- **Task statement**
Copy out each line of the data holding "script".

(Collected data)
===============
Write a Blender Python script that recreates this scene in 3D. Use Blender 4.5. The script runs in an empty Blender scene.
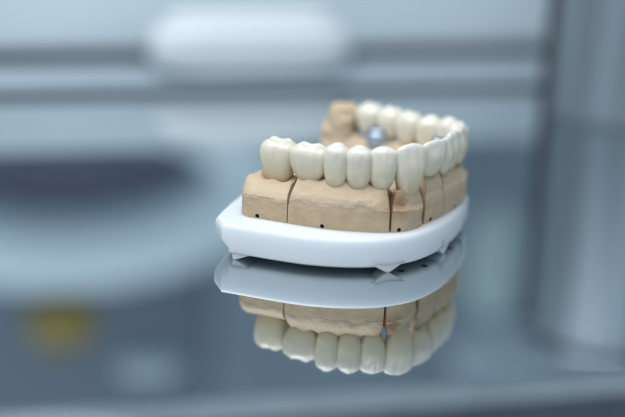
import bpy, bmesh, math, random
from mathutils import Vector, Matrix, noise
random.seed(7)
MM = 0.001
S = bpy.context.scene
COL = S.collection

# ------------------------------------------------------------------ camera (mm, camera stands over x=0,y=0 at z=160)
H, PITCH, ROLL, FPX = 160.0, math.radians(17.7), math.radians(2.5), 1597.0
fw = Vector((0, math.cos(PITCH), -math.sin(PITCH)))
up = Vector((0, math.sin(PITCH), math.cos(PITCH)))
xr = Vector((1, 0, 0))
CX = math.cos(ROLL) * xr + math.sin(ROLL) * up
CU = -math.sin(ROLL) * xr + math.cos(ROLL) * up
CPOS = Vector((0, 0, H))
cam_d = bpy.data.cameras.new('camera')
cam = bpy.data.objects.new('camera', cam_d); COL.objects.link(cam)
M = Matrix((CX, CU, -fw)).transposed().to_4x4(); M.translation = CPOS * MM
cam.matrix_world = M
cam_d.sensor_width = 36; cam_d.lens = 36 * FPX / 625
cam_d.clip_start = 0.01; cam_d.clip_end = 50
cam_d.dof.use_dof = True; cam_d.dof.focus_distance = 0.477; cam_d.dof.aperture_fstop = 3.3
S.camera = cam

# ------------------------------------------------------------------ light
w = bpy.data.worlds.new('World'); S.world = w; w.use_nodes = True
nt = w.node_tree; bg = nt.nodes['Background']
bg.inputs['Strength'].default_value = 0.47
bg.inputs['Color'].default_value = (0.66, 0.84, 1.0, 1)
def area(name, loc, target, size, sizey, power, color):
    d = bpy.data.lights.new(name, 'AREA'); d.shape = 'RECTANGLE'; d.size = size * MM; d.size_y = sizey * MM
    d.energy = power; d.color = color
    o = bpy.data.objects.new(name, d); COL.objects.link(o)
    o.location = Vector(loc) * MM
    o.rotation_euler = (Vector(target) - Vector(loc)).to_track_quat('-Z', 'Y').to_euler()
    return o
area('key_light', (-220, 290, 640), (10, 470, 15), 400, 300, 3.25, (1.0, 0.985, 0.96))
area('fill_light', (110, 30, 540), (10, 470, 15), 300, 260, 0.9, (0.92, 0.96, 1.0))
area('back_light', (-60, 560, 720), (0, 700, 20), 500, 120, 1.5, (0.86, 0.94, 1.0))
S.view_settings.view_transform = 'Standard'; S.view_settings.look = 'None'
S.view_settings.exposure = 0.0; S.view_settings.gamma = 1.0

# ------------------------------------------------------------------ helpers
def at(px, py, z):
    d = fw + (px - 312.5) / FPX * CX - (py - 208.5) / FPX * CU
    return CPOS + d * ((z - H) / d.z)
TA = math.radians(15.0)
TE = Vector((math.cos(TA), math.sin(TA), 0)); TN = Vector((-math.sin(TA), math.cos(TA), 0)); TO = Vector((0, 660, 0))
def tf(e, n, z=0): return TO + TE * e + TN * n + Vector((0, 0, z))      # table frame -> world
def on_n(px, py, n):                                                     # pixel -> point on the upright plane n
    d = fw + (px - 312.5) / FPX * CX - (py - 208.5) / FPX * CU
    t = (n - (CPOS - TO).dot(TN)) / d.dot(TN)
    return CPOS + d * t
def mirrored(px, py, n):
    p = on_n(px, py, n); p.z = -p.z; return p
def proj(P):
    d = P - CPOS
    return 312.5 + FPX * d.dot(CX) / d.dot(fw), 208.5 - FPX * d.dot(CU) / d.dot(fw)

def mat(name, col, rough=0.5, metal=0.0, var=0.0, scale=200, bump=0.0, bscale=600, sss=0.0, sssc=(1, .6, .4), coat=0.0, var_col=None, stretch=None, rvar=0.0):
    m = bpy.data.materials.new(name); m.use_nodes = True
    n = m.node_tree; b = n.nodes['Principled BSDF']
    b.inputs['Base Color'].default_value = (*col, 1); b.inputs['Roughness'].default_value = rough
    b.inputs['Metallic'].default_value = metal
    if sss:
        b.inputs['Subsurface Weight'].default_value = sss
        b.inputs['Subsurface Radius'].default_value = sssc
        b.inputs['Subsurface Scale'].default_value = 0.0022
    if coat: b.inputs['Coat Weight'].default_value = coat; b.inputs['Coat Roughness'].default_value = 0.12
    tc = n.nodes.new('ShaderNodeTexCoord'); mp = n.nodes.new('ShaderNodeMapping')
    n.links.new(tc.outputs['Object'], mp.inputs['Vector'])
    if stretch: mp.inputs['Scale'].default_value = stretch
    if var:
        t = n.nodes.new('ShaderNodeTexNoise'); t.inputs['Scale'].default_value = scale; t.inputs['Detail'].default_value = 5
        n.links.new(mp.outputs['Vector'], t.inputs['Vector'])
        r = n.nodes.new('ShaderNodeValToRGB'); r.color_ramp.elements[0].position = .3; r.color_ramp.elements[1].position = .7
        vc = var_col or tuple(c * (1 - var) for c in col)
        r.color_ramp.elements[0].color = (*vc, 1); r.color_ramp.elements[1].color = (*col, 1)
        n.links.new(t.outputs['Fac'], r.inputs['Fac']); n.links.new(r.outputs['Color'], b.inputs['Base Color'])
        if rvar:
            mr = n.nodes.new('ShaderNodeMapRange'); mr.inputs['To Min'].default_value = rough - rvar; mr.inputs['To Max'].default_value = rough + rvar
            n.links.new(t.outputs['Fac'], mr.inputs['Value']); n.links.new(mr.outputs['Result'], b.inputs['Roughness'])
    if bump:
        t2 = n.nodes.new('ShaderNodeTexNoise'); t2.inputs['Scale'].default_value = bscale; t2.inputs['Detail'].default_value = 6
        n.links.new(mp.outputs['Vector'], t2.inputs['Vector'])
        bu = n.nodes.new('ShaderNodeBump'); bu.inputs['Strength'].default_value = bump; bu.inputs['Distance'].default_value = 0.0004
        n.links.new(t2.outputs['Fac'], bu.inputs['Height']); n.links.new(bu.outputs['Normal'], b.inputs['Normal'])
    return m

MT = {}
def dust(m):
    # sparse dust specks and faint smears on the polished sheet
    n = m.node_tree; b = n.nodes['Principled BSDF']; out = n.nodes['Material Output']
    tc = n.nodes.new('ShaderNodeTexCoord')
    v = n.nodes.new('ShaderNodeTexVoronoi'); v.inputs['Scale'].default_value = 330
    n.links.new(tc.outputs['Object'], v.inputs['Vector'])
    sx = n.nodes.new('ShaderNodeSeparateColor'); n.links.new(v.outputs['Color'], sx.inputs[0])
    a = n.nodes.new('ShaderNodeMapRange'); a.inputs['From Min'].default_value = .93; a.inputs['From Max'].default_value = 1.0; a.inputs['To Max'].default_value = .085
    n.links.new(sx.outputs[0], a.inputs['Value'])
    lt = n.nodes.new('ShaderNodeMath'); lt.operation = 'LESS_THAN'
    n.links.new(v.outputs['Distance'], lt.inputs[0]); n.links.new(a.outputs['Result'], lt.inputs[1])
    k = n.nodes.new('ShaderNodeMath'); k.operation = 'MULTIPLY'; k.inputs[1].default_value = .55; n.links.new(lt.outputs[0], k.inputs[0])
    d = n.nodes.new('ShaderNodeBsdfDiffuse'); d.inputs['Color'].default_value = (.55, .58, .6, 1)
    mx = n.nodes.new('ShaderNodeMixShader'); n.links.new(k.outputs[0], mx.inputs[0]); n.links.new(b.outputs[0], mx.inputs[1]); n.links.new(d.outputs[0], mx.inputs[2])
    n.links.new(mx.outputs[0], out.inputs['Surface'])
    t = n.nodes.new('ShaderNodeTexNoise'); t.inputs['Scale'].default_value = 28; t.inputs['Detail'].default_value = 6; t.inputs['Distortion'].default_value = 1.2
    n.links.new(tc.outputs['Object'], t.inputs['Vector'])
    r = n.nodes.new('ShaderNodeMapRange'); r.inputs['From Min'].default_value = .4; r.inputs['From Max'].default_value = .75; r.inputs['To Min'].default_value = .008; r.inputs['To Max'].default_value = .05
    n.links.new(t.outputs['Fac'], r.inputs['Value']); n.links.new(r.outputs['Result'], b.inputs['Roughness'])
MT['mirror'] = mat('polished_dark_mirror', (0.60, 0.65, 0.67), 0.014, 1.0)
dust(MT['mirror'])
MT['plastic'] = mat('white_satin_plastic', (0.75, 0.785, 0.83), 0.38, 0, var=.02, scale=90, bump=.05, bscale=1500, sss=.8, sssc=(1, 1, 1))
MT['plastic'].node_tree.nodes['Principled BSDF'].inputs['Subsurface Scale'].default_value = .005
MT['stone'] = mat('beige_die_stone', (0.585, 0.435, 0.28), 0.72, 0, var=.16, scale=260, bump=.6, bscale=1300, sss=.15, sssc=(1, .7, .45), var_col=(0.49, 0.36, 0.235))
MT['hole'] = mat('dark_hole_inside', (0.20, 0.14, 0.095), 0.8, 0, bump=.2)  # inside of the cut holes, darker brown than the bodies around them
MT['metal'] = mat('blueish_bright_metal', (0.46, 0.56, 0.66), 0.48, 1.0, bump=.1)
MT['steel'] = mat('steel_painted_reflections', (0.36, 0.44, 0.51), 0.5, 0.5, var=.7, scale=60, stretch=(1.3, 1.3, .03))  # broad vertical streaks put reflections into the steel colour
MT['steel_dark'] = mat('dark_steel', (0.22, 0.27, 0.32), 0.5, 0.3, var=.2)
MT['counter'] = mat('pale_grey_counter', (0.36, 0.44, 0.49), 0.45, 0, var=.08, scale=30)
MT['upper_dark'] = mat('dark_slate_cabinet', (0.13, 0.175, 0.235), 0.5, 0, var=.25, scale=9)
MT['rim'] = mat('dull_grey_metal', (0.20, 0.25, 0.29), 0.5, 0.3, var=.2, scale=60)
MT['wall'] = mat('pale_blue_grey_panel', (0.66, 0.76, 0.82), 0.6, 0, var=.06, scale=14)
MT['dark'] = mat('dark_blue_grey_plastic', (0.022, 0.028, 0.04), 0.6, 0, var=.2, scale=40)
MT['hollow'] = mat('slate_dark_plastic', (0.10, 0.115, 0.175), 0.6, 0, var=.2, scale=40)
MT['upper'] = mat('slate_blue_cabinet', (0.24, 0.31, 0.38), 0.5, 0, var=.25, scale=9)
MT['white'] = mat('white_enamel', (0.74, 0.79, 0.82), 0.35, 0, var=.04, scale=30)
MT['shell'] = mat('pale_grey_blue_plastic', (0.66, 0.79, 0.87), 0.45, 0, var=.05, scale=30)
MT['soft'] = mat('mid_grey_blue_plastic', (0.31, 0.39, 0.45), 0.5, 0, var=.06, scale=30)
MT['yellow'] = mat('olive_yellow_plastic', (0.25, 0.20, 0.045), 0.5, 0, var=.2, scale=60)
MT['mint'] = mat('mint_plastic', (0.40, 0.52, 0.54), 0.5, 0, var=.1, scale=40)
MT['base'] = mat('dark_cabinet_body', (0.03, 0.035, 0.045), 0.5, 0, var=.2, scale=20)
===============
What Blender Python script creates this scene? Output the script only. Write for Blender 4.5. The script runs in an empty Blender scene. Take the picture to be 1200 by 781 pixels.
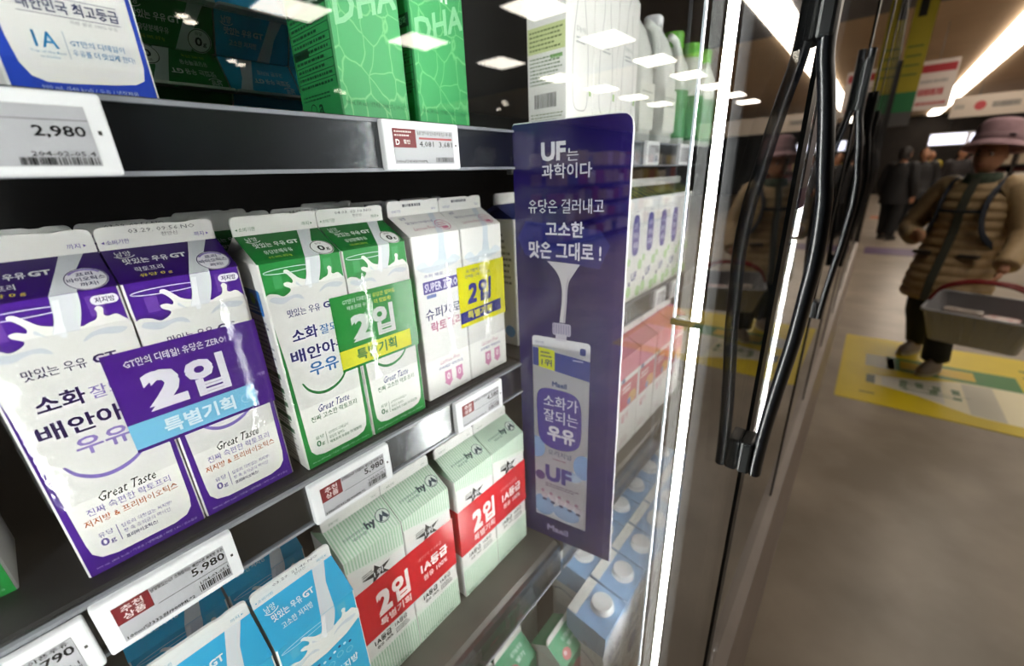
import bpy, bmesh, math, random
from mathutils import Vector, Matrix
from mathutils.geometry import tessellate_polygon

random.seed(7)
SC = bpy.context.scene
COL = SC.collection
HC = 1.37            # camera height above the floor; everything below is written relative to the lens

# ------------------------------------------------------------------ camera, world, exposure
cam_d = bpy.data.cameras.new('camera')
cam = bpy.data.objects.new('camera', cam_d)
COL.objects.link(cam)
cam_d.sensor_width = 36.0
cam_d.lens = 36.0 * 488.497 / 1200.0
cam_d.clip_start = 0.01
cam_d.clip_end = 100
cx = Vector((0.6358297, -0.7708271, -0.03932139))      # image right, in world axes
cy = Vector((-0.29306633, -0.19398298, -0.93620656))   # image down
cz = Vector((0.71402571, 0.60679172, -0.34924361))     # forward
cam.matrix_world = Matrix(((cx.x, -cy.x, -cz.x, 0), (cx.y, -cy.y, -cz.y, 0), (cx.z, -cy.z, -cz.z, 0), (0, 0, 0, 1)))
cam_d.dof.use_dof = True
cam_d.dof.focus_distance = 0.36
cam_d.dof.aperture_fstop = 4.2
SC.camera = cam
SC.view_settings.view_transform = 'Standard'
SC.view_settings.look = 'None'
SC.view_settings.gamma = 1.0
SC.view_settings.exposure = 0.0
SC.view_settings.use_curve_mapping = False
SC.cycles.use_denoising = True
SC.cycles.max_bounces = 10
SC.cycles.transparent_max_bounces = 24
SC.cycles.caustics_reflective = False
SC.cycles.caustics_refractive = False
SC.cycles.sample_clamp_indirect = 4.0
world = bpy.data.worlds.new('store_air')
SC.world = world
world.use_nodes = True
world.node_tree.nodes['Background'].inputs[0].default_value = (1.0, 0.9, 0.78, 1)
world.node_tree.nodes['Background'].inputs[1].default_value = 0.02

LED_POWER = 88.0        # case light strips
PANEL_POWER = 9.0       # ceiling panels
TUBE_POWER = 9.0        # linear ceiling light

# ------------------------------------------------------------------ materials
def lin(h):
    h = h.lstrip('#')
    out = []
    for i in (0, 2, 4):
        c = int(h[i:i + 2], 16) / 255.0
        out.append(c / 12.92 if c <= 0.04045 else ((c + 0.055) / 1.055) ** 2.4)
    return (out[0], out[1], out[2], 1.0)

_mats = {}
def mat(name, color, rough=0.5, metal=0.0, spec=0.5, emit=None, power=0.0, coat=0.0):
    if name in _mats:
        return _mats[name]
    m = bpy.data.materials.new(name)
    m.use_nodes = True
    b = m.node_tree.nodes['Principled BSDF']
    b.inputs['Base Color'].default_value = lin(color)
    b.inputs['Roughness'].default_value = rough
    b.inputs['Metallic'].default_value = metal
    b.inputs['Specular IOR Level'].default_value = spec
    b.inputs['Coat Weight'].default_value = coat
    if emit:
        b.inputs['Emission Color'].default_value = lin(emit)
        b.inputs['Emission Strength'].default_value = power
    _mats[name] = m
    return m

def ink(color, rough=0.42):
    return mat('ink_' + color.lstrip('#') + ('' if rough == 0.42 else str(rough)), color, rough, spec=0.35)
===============
- **Correct output**
Write a Blender Python script that recreates this scene in 3D. Use Blender 4.5. The script runs in an empty Blender scene.
What Blender Python script creates this scene? Output the script only. Write for Blender 4.5. The script runs in an empty Blender scene. Take the picture to be 1200 by 781 pixels.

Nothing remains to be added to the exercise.